Most of of us spend years, decades considering ourselves to be useless at public speaking before we do something about it; decades of feeling defeated, telling ourselves we can’t do it, shouldn’t do it and that it will always be hell.  Then one day we make a decision, we’re going to overcome our fear. We make a speech or two, our company sends us on a course, a few days later we give up. We believe that it hasn’t worked and we’re not fixed – primarily because it’s hard to change our self limiting beliefs.

For anyone who’s nurtured an overgrown garden you’ll know you have to get rid of the weeds, carefully tend plants that are worth keeping,  plant some new seeds and give them time to grow. Fixing our fears is no different, our negative thought weeds strangle our efforts, we need to recognise our potential blooms and plant some new seeds of hope. With the right time and attention we get a fantastic array of colour. I’ve seen this time and time again in contest winners who give amazing, thought provoking and funny speeches but yet struggled to get their words out a few months before.

What’s the alternative ?

It’s not that practise doesn’t work, it just needs to be the right practise. Personally I prefer the phrase ‘practise makes permanent’ rather than “practise makes perfect”.  The ability to put our thoughts and messages across in a clear way that connects with our audience can ease a big pressure on our lives.

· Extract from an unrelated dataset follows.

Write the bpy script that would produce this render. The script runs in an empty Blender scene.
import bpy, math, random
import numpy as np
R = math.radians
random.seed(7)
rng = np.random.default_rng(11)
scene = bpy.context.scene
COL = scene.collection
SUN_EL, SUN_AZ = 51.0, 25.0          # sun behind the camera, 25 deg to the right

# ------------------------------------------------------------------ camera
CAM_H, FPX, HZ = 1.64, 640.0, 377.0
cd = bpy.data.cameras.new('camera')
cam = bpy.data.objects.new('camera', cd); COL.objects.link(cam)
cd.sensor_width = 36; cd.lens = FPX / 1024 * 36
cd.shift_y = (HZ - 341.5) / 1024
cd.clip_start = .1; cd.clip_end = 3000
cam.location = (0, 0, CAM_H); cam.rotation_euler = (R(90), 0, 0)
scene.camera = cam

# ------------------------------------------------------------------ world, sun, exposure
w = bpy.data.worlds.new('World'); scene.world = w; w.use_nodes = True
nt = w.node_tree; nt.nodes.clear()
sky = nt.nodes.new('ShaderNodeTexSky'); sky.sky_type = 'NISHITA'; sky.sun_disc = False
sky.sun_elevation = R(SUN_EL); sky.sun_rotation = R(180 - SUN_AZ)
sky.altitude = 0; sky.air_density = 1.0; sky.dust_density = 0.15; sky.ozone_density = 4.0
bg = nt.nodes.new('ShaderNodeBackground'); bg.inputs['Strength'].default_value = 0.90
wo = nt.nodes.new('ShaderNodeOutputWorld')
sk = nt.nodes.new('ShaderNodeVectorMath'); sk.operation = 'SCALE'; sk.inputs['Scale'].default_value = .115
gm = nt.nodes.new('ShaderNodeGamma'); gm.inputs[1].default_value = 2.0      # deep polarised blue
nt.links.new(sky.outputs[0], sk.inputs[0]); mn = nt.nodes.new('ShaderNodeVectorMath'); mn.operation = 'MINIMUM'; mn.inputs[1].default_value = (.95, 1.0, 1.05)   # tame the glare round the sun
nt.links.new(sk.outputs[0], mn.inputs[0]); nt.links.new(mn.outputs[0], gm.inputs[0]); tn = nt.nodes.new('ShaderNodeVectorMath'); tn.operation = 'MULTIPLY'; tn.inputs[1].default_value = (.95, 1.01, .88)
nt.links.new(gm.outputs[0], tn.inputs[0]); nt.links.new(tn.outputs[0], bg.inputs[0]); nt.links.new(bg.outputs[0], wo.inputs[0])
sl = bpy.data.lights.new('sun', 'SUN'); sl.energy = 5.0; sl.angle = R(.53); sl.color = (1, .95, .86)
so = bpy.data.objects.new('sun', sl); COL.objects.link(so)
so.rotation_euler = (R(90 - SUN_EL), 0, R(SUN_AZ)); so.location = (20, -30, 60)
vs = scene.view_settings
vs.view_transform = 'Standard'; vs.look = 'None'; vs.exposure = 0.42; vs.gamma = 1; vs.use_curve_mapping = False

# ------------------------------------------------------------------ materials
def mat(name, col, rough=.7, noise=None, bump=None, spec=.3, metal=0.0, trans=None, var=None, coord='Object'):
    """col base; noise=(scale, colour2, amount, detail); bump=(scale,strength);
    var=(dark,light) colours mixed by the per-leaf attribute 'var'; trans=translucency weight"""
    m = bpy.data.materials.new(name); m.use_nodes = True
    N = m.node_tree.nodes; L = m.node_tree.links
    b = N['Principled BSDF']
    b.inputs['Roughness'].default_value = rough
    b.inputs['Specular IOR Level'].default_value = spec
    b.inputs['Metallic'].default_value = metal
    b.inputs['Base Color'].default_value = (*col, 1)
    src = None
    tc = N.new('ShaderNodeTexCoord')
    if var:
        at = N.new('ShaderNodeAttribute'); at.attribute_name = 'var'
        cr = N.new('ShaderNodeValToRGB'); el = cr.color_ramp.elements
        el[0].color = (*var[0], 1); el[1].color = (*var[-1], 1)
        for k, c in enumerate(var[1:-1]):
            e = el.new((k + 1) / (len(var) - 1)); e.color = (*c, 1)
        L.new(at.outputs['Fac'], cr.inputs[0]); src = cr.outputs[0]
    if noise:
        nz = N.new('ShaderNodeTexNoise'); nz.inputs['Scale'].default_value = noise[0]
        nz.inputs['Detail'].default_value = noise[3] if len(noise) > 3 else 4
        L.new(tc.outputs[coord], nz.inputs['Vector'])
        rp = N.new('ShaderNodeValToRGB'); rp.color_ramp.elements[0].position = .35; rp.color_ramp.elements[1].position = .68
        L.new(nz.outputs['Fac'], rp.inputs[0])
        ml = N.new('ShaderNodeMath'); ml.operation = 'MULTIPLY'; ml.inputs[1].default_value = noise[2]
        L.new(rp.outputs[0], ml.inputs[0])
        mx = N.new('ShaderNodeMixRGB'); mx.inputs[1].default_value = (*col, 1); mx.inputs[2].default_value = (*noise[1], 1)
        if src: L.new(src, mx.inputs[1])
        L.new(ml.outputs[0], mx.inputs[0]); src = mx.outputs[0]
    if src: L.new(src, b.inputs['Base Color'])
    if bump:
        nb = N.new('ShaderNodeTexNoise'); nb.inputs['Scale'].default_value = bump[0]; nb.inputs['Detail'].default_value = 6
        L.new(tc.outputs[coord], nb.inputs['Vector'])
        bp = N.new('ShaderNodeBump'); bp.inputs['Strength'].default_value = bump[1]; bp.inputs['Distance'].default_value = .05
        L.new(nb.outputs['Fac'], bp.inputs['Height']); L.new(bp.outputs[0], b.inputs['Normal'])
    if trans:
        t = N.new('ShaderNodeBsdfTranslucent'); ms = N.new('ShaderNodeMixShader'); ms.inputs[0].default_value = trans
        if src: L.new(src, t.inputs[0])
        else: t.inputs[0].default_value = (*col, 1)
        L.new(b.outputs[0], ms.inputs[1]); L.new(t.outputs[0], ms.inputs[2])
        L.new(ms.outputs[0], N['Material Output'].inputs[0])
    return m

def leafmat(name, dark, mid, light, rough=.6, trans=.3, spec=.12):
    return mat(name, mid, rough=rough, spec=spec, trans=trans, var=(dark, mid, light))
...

Practise is essential but it does need support and positivity. If you are an extra positive person then going it alone may work. If you’re just an average person with your own insecurities then consider what other support you can enlist. An honest and supportive friend or a speaking coach both will have something to offer. However I cannot stress enough the helpfulness of a good club such as Ipswich Electrifiers Speakers’ Club who have helped me so much.

I believe every one of us is an amazing speaker, it’s just that we don’t all know it yet.